Oil makes shaky gains on optimism over non-OPEC output cuts

  10 December 2016    Read: 1294
Oil makes shaky gains  on optimism over non-OPEC output cuts
Oil prices were edging higher for a second session on Friday on hopes that non-OPEC producers meeting in Vienna would agree to cut output to bolster the group`s own agreement to limit production, Reuters reports.
Still, a strong U.S. dollar sapped some of the price strength, and both benchmarks remained roughly 2 percent below the highs reached just after the Organization of the Petroleum Exporting Countries announced plans to cut production late last month, and were on track to close the week with small losses.

On Saturday, oil ministers from OPEC countries will meet non-OPEC producers in Vienna to seek help in curbing a global glut.

Brent crude for February delivery LCOc1 was up 5 cents at $53.94 a barrel by 1257 GMT, after trading as high as $54.46 and rising 1.7 percent on Thursday.
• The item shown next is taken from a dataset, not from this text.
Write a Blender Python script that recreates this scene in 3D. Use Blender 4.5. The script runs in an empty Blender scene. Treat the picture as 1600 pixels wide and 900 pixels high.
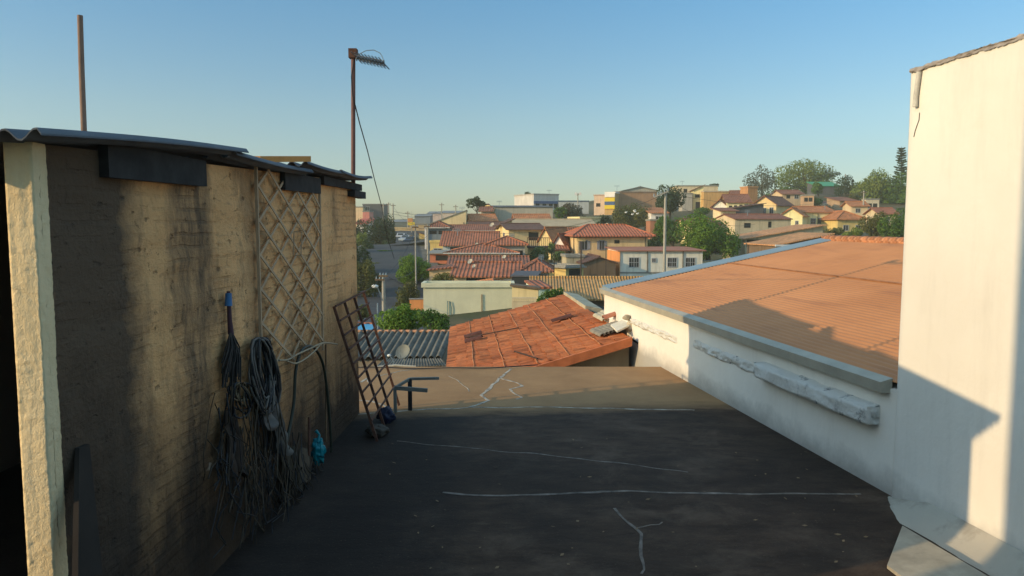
import bpy, math, random
from math import sin, cos, tan, pi, radians, sqrt
from mathutils import Vector, Matrix
from mathutils import noise as mnoise
random.seed(11)
S = bpy.context.scene
COL = S.collection
# ---------------------------------------------------------------- camera geometry (1600 x 900 photo pixels)
F = 1160.0
PITCH = math.atan(100/F)
cp, sp = cos(PITCH), sin(PITCH)
def ray(px, py):
    u = (px-800)/F; v = -(py-450)/F
    return Vector((u, cp + v*sp, v*cp - sp))
def at(px, py, Y):
    r = ray(px, py); return r*(Y/r.y)
def onz(px, py, z):
    r = ray(px, py); return r*(z/r.z)
# ---------------------------------------------------------------- mesh builder
class MB:
    def __init__(s): s.v = []; s.f = []; s.smooth = set(); s.tint = None
    def add(s, vs, fs, smooth=False):
        n = len(s.v); s.v += [Vector(p) for p in vs]
        for f in fs:
            if smooth: s.smooth.add(len(s.f))
            s.f.append([i+n for i in f])
        return s
    def box(s, a, b, M=None):
        x0,y0,z0 = a; x1,y1,z1 = b
        vs = [Vector(p) for p in ((x0,y0,z0),(x1,y0,z0),(x1,y1,z0),(x0,y1,z0),(x0,y0,z1),(x1,y0,z1),(x1,y1,z1),(x0,y1,z1))]
        if M: vs = [M @ p for p in vs]
        return s.add(vs, [(0,3,2,1),(4,5,6,7),(0,1,5,4),(1,2,6,5),(2,3,7,6),(3,0,4,7)])
    def hexa(s, bot, top):
        n = len(bot)
        return s.add(list(bot)+list(top), [tuple(reversed(range(n))), tuple(range(n,2*n))]+[(i,(i+1)%n,(i+1)%n+n,i+n) for i in range(n)])
    def slab(s, pts, t):
        """polygon thickened downward by t"""
        pts = [Vector(p) for p in pts]
        return s.hexa([p-Vector((0,0,t)) for p in pts], pts)
    def bar(s, p, q, w, h=None, up=Vector((0,0,1))):
        p = Vector(p); q = Vector(q); h = h or w
        d = (q-p).normalized(); a = d.cross(up)
        if a.length < 1e-3: a = d.cross(Vector((1,0,0)))
        a.normalize(); b = a.cross(d).normalized()
        o = [(-1,-1),(1,-1),(1,1),(-1,1)]
        return s.hexa([p+a*(w/2*i)+b*(h/2*j) for i,j in o], [q+a*(w/2*i)+b*(h/2*j) for i,j in o])
    def tube(s, pts, r, n=7, cap=True):
        pts = [Vector(p) for p in pts]
        rs = r if isinstance(r,(list,tuple)) else [r]*len(pts)
        vs = []; fs = []; prev = None
        for i,p in enumerate(pts):
            d = (pts[min(i+1,len(pts)-1)]-pts[max(i-1,0)]).normalized()
            a = prev - d*prev.dot(d) if prev is not None else d.cross(Vector((0.13,0.27,1)))
            if a.length < 1e-4: a = d.cross(Vector((1,0.1,0)))
            a.normalize(); prev = a; b = d.cross(a)
            for k in range(n):
                t = 2*pi*k/n; vs.append(p + a*(rs[i]*cos(t)) + b*(rs[i]*sin(t)))
        for i in range(len(pts)-1):
            for k in range(n):
                fs.append((i*n+k, i*n+(k+1)%n, (i+1)*n+(k+1)%n, (i+1)*n+k))
        s.add(vs, fs, True)
        if cap:
            s.add([vs[k] for k in range(n)], [tuple(reversed(range(n)))])
            s.add([vs[-n+k] for k in range(n)], [tuple(range(n))])
        return s
    def grid(s, fn, nu, nv, smooth=True, closed=False):
        vs = [fn(i/nu, j/nv) for j in range(nv+1) for i in range(nu+1)]
        fs = [(j*(nu+1)+i, j*(nu+1)+i+1, (j+1)*(nu+1)+i+1, (j+1)*(nu+1)+i) for j in range(nv) for i in range(nu)]
        return s.add(vs, fs, smooth)
    def sheet(s, fn, nu, nv, t, smooth=True):
        """grid with a thickness t downward"""
        s.grid(fn, nu, nv, smooth)
        dn = Vector((0,0,-t))
        n = nu+1
        vs = [Vector(fn(i/nu, j/nv))+dn for j in range(nv+1) for i in range(nu+1)]
        fs = [(j*n+i, (j+1)*n+i, (j+1)*n+i+1, j*n+i+1) for j in range(nv) for i in range(nu)]
        s.add(vs, fs, smooth)
        def edge(pts):
            k = len(pts)
            s.add(pts+[p+dn for p in pts], [(i,i+1,k+i+1,k+i) for i in range(k-1)])
        edge([Vector(fn(i/nu,0)) for i in range(nu+1)]); edge([Vector(fn(i/nu,1)) for i in range(nu+1)])
        edge([Vector(fn(0,j/nv)) for j in range(nv+1)]); edge([Vector(fn(1,j/nv)) for j in range(nv+1)])
        return s
    def ball(s, c, r, sc=(1,1,1), nu=10, nv=7, jit=0):
        c = Vector(c)
        def fn(u, v):
            a = 2*pi*u; b = pi*(v-.5)
            p = Vector((cos(b)*cos(a)*sc[0], cos(b)*sin(a)*sc[1], sin(b)*sc[2]))*r
            if jit: p *= 1+jit*mnoise.noise(p*(2/r)+c)
            return c+p
        return s.grid(fn, nu, nv)
    def build(s, name, mat, parent=None, world=True):
        vs = s.v
        if parent is not None and world:
            Mi = parent['_M'] if False else LOCS[parent.name]
            vs = [Mi @ p for p in vs]
        me = bpy.data.meshes.new(name)
        me.from_pydata([tuple(p) for p in vs], [], s.f)
        if s.smooth:
            for i in s.smooth: me.polygons[i].use_smooth = True
        uv = me.uv_layers.new(name='UVMap')
        Z = Vector((0,0,1)); dat = uv.data
        for pl in me.polygons:
            n = pl.normal
            if abs(n.z) > .985: a = Vector((1,0,0)); b = Vector((0,1,0))
            else: a = Z.cross(n).normalized(); b = n.cross(a)
            for li in pl.loop_indices:
                c = vs[me.loops[li].vertex_index]
                dat[li].uv = (c.dot(a), c.dot(b))
        if s.tint:
            ca = me.color_attributes.new('tint','FLOAT_COLOR','CORNER')
            for pl in me.polygons:
                for li in pl.loop_indices: ca.data[li].color = (s.tint[pl.index],)*3+(1,)
        me.materials.append(mat)
        o = bpy.data.objects.new(name, me); COL.objects.link(o)
        if parent is not None: o.parent = parent
        return o
LOCS = {}
def thing(name, label, cat, loc=(0,0,0), rotz=0, group=None):
    o = bpy.data.objects.new(name, None); COL.objects.link(o)
    o.empty_display_size = .2
    o.location = loc; o.rotation_euler = (0,0,rotz)
    o['label'] = label; o['category'] = cat
    if group: o['group'] = group
    M = Matrix.Translation(Vector(loc)) @ Matrix.Rotation(rotz,4,'Z')
    LOCS[o.name] = M.inverted()
    return o
def tag(o, label, cat, group=None):
    o['label'] = label; o['category'] = cat
    if group: o['group'] = group
    return o
def sub(name, mb, mat, part, root):
    """sub-part: vertices in world space, parent part sits at the root's frame"""
    vs = mb.v; Mi = LOCS[root.name]
    mb.v = [Mi @ p for p in vs]
    o = mb.build(name, mat, part, world=False); return o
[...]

The contract hit its highest since July 2015 at $55.33 on Monday.

U.S. crude for January delivery CLc1 was up 22 cents at $51.06 a barrel after trading as high as $51.50.
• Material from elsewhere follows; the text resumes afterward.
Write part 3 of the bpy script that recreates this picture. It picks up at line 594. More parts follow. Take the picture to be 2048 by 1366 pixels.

Gains in the U.S. dollar index versus a basket of currencies, which makes oil more expensive to many of the world`s buyers, helped pull prices back from the highs reached earlier in the day. .DXY

Russia has said it would cut 300,000 barrels per day, meaning other non-OPEC producers combined would need to pledge the same amount to lower output by the 600,000 bpd OPEC wants. Russia`s No.2 oil producer Lukoil said on Friday it was ready to take part in the output cut commitment.

Azerbaijan has said it will come to the Austrian capital with proposals for its own reduction, while Kazakhstan`s energy minister said they may offer to freeze output at last month`s level.

Still, questions remained over such output plans.

"The market wants to find an excuse to move higher and is therefore inclined to believe," Commerzbank analyst Eugen Weinberg told the Reuters Global Oil Forum. "It`s questionable whether those beliefs are sustainable."

Weinberg said "so many questions remain" on the implementation of non-OPEC cuts that the plan could fall to pieces.

"Since the oil sector in Russia is only partly state-owned the companies will need to get compensated for any production freeze/cuts," he said, adding: "Talking to the Russian companies, there is no indication or intention to cut as well."

OPEC last week agreed to slash production by 1.2 million bpd in the first half of 2017.

Saudi Arabia and Iraq plan to supply full contracted volumes of crude to Asia in January, in an effort to retain market share in Asia, but the former ordered supply cuts to U.S. and European buyers.

The market awaits weekly data on U.S. oil rig counts issued by oil services firm Baker Hughes later on Friday.